Brilliant stuff, Paul. Can you envision it working for a 3:1 haulback?
 
Thanks, bud. You know I meant that in kind. In fact, it was more of a salute to you...just thinking back to the tether days, when you came out with your brilliant hitch independent model. Awesome kit that has stood the test of time!

Haha, oh ya, forgot about that, I'm definitely not going to try to one up you on this one. There is an application for your simple non-life support cam in rec climb facilitation, more discussion needed, would be a very useful product for rec climbing instructors and facilitators. Are you going to Ian's on Friday? Plenty to talk about fer sure! -AJ
 
Haha, oh ya, forgot about that, I'm definitely not going to try to one up you on this one.
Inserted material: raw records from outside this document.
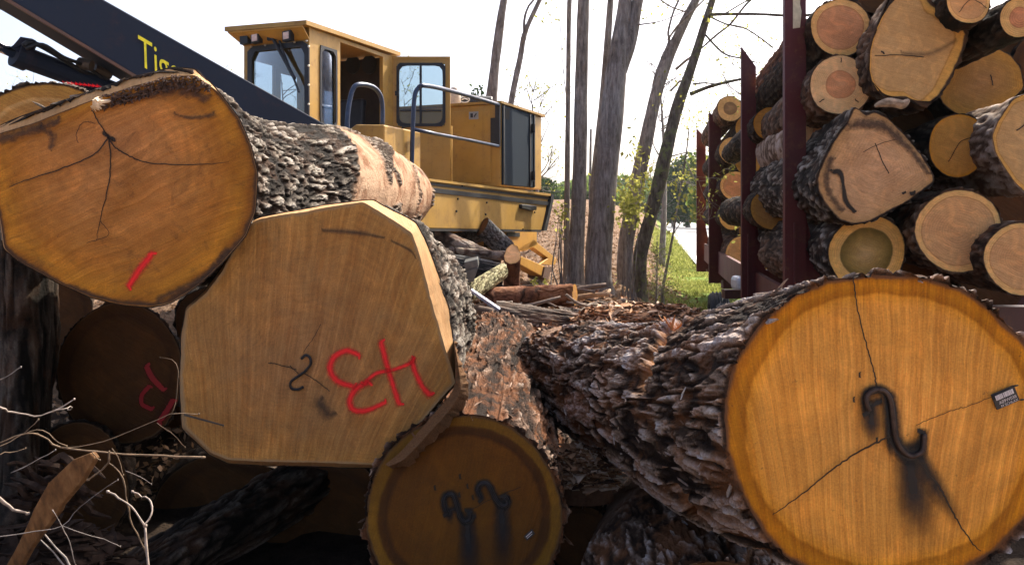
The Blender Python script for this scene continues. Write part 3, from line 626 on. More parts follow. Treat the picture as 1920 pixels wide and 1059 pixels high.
make_log('dark log end directly beneath the log painted 43', ell(425, 975, 140, 128, 26, .03, 4), 4.9, [(430, 900, 6.5, 100), (440, 850, 8, 80)], B_DARK, W_DK, nth=140, nt_=50, bt=.03, seed=73, group='shaded logs at the bottom of the left pile')
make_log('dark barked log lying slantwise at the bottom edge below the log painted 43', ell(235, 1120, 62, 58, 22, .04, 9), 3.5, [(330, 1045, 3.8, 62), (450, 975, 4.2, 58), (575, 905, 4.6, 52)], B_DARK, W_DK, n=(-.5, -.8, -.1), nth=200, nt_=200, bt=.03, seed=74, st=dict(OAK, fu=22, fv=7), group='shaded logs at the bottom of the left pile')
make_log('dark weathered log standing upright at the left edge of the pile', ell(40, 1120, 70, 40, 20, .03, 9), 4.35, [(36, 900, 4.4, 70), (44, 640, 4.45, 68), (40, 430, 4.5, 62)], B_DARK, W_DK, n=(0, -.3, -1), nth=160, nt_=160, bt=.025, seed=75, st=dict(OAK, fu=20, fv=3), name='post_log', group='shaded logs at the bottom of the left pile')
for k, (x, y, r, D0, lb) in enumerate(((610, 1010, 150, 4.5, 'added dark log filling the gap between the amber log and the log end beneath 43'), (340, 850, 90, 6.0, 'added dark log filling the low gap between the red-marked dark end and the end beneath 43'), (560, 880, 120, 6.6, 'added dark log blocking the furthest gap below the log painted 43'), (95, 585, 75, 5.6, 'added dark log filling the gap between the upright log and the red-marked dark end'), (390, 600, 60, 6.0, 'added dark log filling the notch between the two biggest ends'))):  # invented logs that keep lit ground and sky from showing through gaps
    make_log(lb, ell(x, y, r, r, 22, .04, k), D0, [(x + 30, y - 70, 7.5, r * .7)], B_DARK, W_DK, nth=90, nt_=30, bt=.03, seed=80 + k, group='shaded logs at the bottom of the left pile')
# ================================================================== ground
def ground_z(x, y):
    s = x - .18 * y; L = sstep(.9, -.8, s)
    z = .55 * sstep(4.5, 9, y) * L + 2.0 * sstep(14, 44, y) * sstep(.6, -3.5, s) + .12 * sstep(6, 8, y) * L
    return z
def gz(x, y): return float(ground_z(np.array([x]), np.array([y]))[0])
def gmat():
    n = NT('ground_soil'); g = n.n('NewGeometry').outputs['Position']; sp = n.n('SeparateXYZ'); n.L(g, sp.inputs[0])
    s = n.math('SUBTRACT', sp.outputs[0], n.math('MULTIPLY', sp.outputs[1], .18))
    nz = n.noise(g, .35, 5, .65); n2 = n.noise(g, 6, 6, .7); n3 = n.noise(g, 40, 4, .7)
    mask = rr(n, n.math('ADD', s, n.math('MULTIPLY', n.math('SUBTRACT', n.noise(g, 1.2, 5, .7), .5), 2.0)), .05, .6)
    lit = n.ramp(n2, [(.25, (.045, .028, .018)), (.45, (.13, .08, .05)), (.6, (.24, .16, .105)), (.8, (.34, .25, .18))])
    lit = n.mix(.4, lit, n.ramp(n3, [(.3, .2), (.7, .8)]), 'OVERLAY')
    gr = n.ramp(n2, [(.25, (.05, .08, .012)), (.5, (.12, .18, .025)), (.75, (.24, .30, .06))])
    gr = n.mix(rr(n, n.noise(g, 2.2, 5, .7), .58, .68), gr, (.24, .17, .09))
    n.bump(n.math('ADD', n2, n.math('MULTIPLY', n3, .6)), .9, .06)
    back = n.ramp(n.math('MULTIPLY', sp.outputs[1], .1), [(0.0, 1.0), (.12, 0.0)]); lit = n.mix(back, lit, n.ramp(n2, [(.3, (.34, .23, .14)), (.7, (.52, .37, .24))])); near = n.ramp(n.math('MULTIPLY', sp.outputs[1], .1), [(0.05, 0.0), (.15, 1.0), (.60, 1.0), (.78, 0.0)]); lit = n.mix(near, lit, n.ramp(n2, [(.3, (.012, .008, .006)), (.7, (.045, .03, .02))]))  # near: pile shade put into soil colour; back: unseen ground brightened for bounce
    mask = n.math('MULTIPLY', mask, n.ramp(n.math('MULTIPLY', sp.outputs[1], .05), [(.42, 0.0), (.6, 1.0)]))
    return n.fin(n.mix(mask, lit, gr), .95, 0, .1)
xs = np.concatenate([-np.geomspace(400, 6, 50), np.linspace(-5.8, 12, 190), np.geomspace(12.5, 500, 60)])
ys = np.concatenate([np.linspace(-14, 2.5, 20), np.linspace(2.6, 16, 170), np.geomspace(16.2, 900, 160)])
X, Y = np.meshgrid(xs, ys, indexing='ij'); Z = ground_z(X.ravel(), Y.ravel()); Pn = np.stack([X.ravel(), Y.ravel(), 0 * Z], 1)
rough_w = sstep(1.2, -.3, X.ravel() - .18 * Y.ravel()) * sstep(45, 20, Y.ravel()) + .15
Z = Z + (fbm(Pn * 1.1, 4, 5) - .5) * .30 * rough_w + (fbm(Pn * 6, 3, 6) - .5) * .10 * rough_w - .03
gb = MB(); i = np.arange(len(xs) - 1)[:, None] * len(ys); j = np.arange(len(ys) - 1)[None]
gb.add(np.stack([X.ravel(), Y.ravel(), Z], 1), np.stack([i + j, i + len(ys) + j, i + len(ys) + j + 1, i + j + 1], -1).reshape(-1, 4))
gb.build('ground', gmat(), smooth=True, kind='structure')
# road
n = NT('asphalt'); co = n.obj(); a = n.noise(co, 1.5, 5, .6); b_ = n.noise(co, 60, 3, .7)
n.bump(b_, .3, .01); n.fin(n.mix(rr(n, a, .3, .7), n.ramp(b_, [(.3, (.24, .24, .24)), (.7, (.34, .34, .34))]), (.31, .31, .31)), .8, 0, .3); ASPH = n.m
def road_x(y, s): return .18 * y + s + (.03 * (28 - y) ** 2 if y < 28 else 0)
def ribbon(s0, s1, z, y0, y1, k=60):
    m = MB(); yy = np.geomspace(y0, y1, k); V = []
    for y in yy: V += [(road_x(y, s0), y, z), (road_x(y, s1), y, z)]
    return m.add(V, [(2 * q, 2 * q + 1, 2 * q + 3, 2 * q + 2) for q in range(k - 1)])
ribbon(1.42, 9.2, .075, 14, 330).build('road', ASPH, kind='structure')
ribbon(1.55, 1.72, .080, 14, 330).build('road_marking', simple('road_paint', (.75, .75, .73), .7), kind='structure')

# ================================================================== loader
e1 = np.array([.384, .923, 0]); en = np.array([.923, -.384, 0]); K0 = np.array([-2.29, 9.0, H])
def LW(a, b, z): return K0 + e1 * a + en * b + np.array([0, 0, z])
def Lb(px, py, b):
    p = unplane(px, py, LW(0, b, 0), en) - K0; return p @ e1, p[2]
def La(px, py, a):
    p = unplane(px, py, LW(a, 0, 0), e1) - K0; return p @ en, p[2]
YEL = paint_mat('loader_yellow_paint', (.42, .235, .035), dirt=(.17, .09, .03), dc=.45, rust=.22, fade=(.44, .27, .08), streak=.4)
YEL2 = paint_mat('loader_orange_paint', (.50, .26, .035), dirt=(.2, .1, .04), dc=.3, rust=.15)
BLU = paint_mat('boom_dark_blue_paint', (.007, .015, .034), dirt=(.03, .022, .02), dc=.12, rust=.06, rough=.62, sc=1.6, streak=.08, fade=(.014, .02, .036), spec=.25)
BLK = simple('black_paint', (.015, .016, .02), .5, 0, .3); NAV = paint_mat('door_slate_paint', (.012, .024, .040), dirt=(.05, .045, .04), dc=.12, rough=.8, streak=.1, spec=.12)
RAILM = simple('rail_blue_black', (.03, .045, .085), .35, .1, .3); DARKIN = simple('cab_lining', (.045, .030, .024), .9, 0, .3, 8)
n = NT('window_glass'); gl = n.n('BsdfGlossy'); gl.inputs['Roughness'].default_value = .03; tr = n.n('BsdfTransparent'); tr.inputs[0].default_value = (.55, .63, .66, 1)
fr = n.n('Fresnel'); fr.inputs[0].default_value = 1.5; ms = n.n('MixShader'); n.L(n.math('MULTIPLY_ADD', fr.outputs[0], .8, .0), ms.inputs[0]); n.L(tr.outputs[0], ms.inputs[1]); n.L(gl.outputs[0], ms.inputs[2]); n.L(ms.outputs[0], n.out.inputs[0]); GLASS = n.m
n = NT('reflective_glass'); gl = n.n('BsdfGlossy'); gl.inputs['Roughness'].default_value = .05; gl.inputs[0].default_value = (.75, .85, 1, 1); tr = n.n('BsdfTransparent'); tr.inputs[0].default_value = (.5, .6, .7, 1); ms = n.n('MixShader'); ms.inputs[0].default_value = .6; n.L(tr.outputs[0], ms.inputs[1]); n.L(gl.outputs[0], ms.inputs[2]); n.L(ms.outputs[0], n.out.inputs[0]); GLASS2 = n.m
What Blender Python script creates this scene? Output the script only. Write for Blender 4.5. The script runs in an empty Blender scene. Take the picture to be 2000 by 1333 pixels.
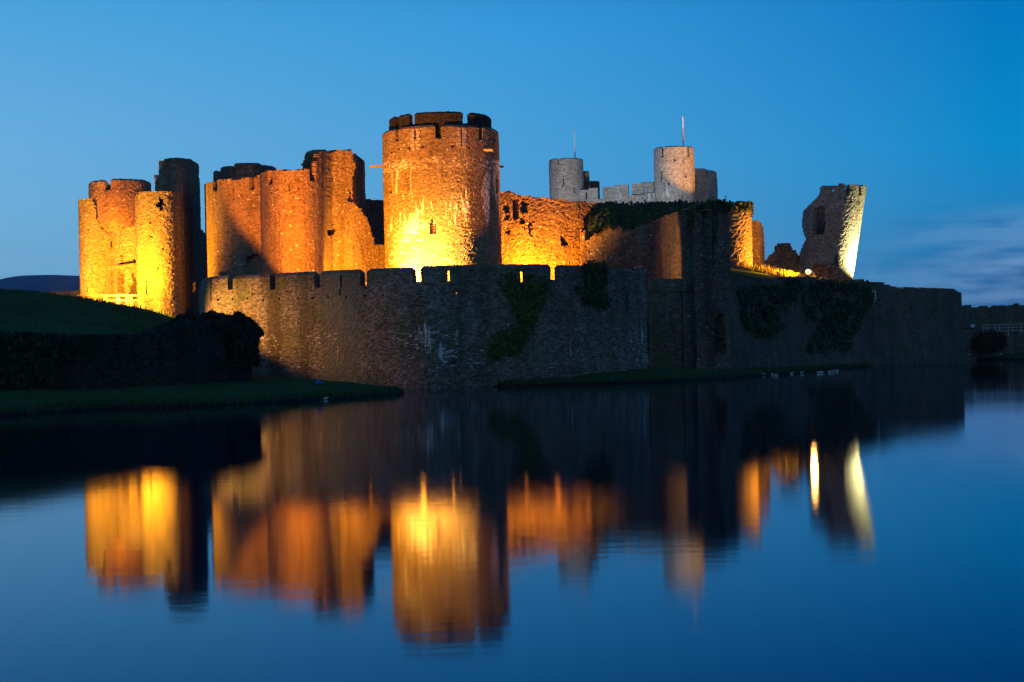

There is an application for your simple non-life support cam in rec climb facilitation, more discussion needed, would be a very useful product for rec climbing instructors and facilitators. Are you going to Ian's on Friday? Plenty to talk about fer sure! -AJ
The device COULD be built by a manufacturer with life support in mind, but for my build, it's simply an aid and that's all. I haven't tested this thing to unlock its limitations, so I would not hang from it alone...or even as a 1/2 point of contact as SPRAT would say.

I'm certain aiming to be there. It's all simply hinging on getting my truck back from the garage. Hoping you're going to make it too...I've got some other fun ideas to share. Should be just warm enough for a nice climb.